The Committee insisted that BookTrek is not a book club, but an open initiative and should be included in the city’s culture calendar.

Regrettably, since 1999, CORA has done everything else: Book Treks, Book and Art Festival, but have not been too successful at setting up libraries all over town, until now.

“We had a book library in our former headquarters in Surulere, but it was rather quiet and we never got around to using it as a site of book reading activity. But this space has been deliberately elevated to a Resource Centre. We are aspiring to what the Whitney M Young Resource Centre was, in the 1980s Lagos,” he said further.

In his remarks, Wole Soyinka, professor and Nobel Laureate, who was also the guest of honour at the event, commended CORA for the library project but urged them to make efforts at getting the younger generations to visit the library in order to change their perspective of what library is and the negative narratives out there.

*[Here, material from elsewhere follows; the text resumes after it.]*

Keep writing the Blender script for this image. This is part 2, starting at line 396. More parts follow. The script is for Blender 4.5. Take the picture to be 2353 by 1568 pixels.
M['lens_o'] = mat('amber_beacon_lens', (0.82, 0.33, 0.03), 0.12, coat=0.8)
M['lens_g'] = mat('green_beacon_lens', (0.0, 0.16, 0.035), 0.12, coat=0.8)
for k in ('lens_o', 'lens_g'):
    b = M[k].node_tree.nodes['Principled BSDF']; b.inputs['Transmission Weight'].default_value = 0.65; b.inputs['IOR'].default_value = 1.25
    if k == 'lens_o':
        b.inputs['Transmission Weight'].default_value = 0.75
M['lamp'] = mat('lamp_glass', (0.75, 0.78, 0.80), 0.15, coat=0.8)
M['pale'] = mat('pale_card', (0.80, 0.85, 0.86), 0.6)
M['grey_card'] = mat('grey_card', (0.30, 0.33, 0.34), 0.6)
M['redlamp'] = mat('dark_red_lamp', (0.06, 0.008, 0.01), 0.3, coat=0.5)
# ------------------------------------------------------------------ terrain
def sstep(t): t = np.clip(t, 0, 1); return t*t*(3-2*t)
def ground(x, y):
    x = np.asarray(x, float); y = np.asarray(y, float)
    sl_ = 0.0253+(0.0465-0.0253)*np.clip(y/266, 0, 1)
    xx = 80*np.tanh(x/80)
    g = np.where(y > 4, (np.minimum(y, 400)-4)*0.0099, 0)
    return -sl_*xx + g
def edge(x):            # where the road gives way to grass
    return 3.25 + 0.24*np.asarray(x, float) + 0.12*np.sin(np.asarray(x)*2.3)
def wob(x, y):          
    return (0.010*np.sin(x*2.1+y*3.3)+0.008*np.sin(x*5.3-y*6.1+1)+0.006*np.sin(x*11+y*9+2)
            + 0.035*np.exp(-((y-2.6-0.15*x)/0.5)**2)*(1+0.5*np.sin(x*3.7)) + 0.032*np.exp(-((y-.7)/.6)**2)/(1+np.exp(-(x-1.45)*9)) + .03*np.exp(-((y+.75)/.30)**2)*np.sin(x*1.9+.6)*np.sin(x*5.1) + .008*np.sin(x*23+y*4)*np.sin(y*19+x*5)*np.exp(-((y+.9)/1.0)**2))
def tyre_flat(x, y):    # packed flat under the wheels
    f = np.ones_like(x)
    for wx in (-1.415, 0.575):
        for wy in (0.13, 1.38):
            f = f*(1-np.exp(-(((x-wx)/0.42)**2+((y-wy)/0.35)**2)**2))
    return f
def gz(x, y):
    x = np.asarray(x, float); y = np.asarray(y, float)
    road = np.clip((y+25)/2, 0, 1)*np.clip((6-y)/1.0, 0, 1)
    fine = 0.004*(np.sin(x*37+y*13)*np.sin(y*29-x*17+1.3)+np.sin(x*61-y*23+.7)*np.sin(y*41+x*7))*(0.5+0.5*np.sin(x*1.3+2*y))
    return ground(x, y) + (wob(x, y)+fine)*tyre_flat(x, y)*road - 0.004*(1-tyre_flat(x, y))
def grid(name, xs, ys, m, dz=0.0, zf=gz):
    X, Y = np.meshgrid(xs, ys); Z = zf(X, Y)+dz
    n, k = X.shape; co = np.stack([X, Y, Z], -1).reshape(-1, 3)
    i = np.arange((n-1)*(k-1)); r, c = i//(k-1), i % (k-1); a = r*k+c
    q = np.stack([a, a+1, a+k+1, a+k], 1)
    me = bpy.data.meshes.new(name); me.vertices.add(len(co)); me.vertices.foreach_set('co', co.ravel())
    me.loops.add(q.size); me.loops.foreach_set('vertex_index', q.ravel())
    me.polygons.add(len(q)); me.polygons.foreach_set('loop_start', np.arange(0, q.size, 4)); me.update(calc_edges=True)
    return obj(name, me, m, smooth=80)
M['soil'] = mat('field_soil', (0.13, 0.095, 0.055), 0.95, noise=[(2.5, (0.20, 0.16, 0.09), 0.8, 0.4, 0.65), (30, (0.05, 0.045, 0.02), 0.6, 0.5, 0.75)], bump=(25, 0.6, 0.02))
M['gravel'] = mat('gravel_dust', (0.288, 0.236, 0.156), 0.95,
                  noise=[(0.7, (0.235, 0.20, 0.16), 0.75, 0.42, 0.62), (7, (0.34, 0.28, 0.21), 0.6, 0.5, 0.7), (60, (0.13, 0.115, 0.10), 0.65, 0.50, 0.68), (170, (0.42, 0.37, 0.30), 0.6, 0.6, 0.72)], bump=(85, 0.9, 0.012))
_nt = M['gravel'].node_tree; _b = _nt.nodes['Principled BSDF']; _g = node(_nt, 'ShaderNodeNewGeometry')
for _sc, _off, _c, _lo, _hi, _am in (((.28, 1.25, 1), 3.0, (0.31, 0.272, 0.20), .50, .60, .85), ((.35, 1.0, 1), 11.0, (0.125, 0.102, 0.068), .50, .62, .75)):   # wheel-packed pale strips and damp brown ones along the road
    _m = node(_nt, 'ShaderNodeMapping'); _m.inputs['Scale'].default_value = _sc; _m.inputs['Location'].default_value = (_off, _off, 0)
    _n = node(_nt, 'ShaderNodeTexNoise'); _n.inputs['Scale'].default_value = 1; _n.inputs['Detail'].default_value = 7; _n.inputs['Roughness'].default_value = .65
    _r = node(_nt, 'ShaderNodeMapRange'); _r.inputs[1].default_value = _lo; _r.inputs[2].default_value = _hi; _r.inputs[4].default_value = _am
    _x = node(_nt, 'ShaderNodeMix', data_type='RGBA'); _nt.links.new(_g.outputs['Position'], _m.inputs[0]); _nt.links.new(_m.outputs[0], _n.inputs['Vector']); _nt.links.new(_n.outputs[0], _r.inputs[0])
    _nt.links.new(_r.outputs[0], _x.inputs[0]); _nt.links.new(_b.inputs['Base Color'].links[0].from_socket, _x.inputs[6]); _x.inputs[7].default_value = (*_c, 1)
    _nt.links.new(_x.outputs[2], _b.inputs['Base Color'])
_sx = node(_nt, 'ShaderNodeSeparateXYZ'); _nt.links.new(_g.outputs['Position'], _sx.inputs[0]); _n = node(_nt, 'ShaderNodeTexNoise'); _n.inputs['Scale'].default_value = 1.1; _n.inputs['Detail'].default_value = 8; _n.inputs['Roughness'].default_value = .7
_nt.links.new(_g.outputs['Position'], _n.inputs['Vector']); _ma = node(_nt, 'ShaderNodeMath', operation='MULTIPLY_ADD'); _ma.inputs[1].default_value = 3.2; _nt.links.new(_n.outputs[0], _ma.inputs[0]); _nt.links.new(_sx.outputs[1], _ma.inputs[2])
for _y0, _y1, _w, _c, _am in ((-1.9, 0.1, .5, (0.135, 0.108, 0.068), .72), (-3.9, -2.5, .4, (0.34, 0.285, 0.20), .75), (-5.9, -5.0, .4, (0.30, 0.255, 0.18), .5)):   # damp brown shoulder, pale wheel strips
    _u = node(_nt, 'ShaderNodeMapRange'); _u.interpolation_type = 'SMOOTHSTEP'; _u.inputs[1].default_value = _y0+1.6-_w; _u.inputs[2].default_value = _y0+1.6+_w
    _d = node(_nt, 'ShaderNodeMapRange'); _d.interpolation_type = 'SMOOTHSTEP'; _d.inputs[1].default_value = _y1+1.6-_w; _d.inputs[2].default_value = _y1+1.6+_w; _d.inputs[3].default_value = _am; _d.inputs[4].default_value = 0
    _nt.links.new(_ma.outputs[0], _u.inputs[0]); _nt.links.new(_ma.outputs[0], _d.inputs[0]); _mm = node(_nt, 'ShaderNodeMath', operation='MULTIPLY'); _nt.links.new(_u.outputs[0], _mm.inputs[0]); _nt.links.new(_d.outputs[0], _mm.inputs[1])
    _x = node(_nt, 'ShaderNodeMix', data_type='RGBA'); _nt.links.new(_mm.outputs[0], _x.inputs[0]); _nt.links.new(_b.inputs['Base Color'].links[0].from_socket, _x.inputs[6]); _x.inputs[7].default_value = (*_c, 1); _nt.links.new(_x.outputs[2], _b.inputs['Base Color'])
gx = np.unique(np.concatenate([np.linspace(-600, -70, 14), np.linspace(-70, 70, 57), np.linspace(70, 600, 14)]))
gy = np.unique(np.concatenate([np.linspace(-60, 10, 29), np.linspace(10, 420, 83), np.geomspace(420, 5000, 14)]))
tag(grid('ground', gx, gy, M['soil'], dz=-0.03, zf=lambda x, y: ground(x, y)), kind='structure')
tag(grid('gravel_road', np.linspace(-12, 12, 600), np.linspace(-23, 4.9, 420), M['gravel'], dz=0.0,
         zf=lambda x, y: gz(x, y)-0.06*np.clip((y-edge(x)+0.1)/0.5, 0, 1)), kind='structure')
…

“One of the solutions is to find ways of attracting them away from their lazy encounters with the world of the narrative. It is a dangerous situation.

“So, we find ways of creating more and more of this nature, and find ways of bringing them to understand that these are not traps. We know that this is built on a former prison, but it’s being transformed in a very magnificent way.

“So, we tell them things like that and they come and see for themselves, and even if it’s a prison, there’s something called jailbreak. They can break out of jail and go and do other things. I assure you that it is not a prison. On the other hand, it is a gateway to true enlightenment and personality liberation. Don’t be frightened by the name of this, CORA, ‘relevant arts.’ I’m appealing now to those who are going to donate books. Don’t start looking for books which are relevant. Relevant or irrelevant, just bring the books, and we will know how to make those works relevant,” Soyinka said.